Mois: décembre 2019

La table

Publié le

Toute une génération de metteurs en scène, d’auteurs contemporains et d’acteurs est en train de partir. Normal. La logique implacable de notre finitude. Mais c’est toujours difficile de les voir nous quitter. Sur mes films 8mm, autour de la table familiale que je possède maintenant chez moi, je peux voir une bonne partie de cette génération. Quelle troupe ça ferait aujourd’hui. Paule Bayard, la première Bobinette, Guy Lécuyer, Albert Millaire, Amulette Garneau, Hélène Loiselle, Jacques Zouvi… entre autres. Plus tard, je me souviens, autour de la même table; Olivier Guimond, Marcel Gamache, Denis Drouin et leurs familles. Et ensuite, mais eux sont toujours bien vivants: Michel Tremblay, André Brassard et leurs personnages. Les tests de maquillage pour ma mère en “Bec de
lièvre” pour le film “Il était une fois dans l’est”. Trois époques, trois facettes de notre milieu culturel, la même table, que j’ai le bonheur d’avoir dans ma cuisine. Ces grands artistes m’ont émerveillé, passionné, épaté, intrigué. Beaucoup plus tard, j’ai eu la chance en tant qu’acteur, de travailler avec plusieurs d’entre eux. Je ne le montrais pas toujours mais ce fût extrêmement touchant.

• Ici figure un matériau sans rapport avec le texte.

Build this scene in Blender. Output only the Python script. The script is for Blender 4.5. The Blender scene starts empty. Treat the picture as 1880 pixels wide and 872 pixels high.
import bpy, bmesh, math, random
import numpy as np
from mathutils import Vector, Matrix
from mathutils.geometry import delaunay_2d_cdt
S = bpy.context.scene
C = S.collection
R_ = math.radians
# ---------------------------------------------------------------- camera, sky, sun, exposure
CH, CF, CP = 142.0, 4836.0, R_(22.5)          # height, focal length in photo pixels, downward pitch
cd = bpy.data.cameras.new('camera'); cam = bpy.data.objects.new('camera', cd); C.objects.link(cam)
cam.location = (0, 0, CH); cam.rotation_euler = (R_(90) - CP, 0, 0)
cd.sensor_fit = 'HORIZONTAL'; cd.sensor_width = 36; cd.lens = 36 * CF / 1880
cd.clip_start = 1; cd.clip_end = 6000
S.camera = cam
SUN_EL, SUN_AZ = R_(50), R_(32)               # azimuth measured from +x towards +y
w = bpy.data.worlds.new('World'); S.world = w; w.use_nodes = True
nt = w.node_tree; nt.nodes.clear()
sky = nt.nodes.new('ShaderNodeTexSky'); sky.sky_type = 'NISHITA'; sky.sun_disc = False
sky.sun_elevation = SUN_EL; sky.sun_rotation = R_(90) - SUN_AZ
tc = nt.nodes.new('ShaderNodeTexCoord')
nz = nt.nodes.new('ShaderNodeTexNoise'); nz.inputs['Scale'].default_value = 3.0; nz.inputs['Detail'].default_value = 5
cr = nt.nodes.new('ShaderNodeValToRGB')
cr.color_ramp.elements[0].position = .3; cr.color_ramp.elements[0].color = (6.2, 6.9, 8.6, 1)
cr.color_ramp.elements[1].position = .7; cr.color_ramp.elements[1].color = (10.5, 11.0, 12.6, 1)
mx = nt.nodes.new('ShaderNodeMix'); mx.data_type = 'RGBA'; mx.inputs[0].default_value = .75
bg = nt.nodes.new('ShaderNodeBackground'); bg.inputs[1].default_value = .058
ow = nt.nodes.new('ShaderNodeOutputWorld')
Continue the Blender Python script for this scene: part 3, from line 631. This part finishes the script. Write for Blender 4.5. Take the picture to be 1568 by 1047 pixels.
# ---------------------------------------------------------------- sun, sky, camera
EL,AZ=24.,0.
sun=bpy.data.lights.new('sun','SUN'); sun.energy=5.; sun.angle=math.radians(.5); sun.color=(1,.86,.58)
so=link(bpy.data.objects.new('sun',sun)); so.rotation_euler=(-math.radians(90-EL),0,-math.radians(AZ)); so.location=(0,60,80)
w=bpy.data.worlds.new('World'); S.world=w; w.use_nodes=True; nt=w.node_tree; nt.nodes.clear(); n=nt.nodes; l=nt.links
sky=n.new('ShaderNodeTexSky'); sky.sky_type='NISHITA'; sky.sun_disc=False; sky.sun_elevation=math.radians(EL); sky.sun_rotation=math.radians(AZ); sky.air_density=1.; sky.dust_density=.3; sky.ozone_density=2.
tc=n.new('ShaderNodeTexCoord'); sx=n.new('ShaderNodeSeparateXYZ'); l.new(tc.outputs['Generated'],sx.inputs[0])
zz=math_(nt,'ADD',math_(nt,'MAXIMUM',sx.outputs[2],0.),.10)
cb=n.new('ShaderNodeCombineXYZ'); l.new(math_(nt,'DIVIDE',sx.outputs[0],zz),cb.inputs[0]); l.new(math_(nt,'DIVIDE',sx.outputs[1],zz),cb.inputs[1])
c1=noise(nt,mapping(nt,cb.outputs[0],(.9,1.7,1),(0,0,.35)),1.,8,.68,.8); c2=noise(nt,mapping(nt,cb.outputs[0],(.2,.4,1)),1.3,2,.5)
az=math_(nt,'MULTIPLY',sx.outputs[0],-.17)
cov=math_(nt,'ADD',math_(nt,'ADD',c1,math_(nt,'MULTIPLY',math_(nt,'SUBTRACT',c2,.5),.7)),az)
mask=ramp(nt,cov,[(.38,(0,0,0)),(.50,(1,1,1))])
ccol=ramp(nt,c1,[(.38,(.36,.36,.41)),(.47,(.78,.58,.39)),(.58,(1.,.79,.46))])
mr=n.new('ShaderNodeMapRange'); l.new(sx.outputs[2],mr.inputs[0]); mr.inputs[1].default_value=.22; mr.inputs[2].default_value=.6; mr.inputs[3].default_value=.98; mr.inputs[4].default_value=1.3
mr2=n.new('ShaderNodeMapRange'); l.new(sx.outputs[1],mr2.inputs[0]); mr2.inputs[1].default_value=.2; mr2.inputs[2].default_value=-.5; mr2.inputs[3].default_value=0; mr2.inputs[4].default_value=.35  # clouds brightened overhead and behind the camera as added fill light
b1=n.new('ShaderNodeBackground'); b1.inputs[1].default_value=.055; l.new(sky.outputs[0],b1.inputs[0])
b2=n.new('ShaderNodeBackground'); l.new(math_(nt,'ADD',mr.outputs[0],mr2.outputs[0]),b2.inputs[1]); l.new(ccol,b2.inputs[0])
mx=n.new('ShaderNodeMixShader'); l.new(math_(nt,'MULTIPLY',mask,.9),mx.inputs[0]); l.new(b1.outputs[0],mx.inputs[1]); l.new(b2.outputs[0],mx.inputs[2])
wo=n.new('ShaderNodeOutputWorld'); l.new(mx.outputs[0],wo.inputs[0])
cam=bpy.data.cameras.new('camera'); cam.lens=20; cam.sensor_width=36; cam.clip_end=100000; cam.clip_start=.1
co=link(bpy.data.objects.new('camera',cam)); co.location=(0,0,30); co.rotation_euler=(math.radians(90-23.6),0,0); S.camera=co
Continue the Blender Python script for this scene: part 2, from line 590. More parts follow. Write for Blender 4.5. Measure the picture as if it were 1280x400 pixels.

Je me rappelle aussi de Jean-Pierre Ronfard et de Robert Gravel choisissant avec moi les sons et la musique du “roi boiteux”, tous les deux assis sur mon lit, dans ma chambre chez ma mère!
La table n’était pas loin…
Ces jours-ci, je travaille avec une Béatrice Picard en pleine forme.
J’ai aussi l’honneur et le bonheur de monter une adaptation formidable de Michel Tremblay.
 
Je suis encore très ému en travaillant sur ces deux projets.
Et je fais exprès; seul chez moi, je m’assois à la même table, pour y travailler, soixante ans plus tard.

Ah, nostalgie!

Publié le

Quand je me retourne pour regarder derrière moi, je m’attends à retrouver les choses au même endroit, les arbres, petits, les camarades avec la même voix, les enfants tout jeunes, les magasins encore ouverts avec la même raison sociale, les amis avec la même allure, ou au moins, toujours vivants, mon corps sans son vécu. La réalité est toute autre; le paysage a changé, les arbres sont immenses, certains mêmes, sont tombés, les « condos » remplacent les maisons, les femmes me sourient moins, les restaurants ont déménagé ou fermé, les gens ont vieilli, plusieurs nous ont quitté, malheureusement. Je tente sincèrement de regarder devant moi, loin en avant, sans essayer de retrouver le passé, le même passé, en évitant de faire renaître certains moments dissous qui m’ont jadis rendu heureux, mais en vain; les souvenirs, les sensations, les goûts, les odeurs, une certaine naïveté sécurisante, bref, un méli mélo d’émotions engourdissantes et chaudes me remontent dans le coeur pour venir m’embrouiller les yeux. Mon âme voit très loin en arrière, les années y ont tracé les sillons, difficile de s’y perdre, je n’ai qu’à me laisser porter; tout est clair: les sourires, les sons, les yeux, les visages, la musique, la douleur, la beauté, les noms qui surgissent; Jacques, Nicole, Louise, Amulette, Robert, Kathleen, Olivier, un autre Jacques, un autre Robert, l’amour, la joie, les peines.

Et devant, c’est la page blanche, le vide, l’inconnu, sans trace aucune…Alors, donc, tout est possible?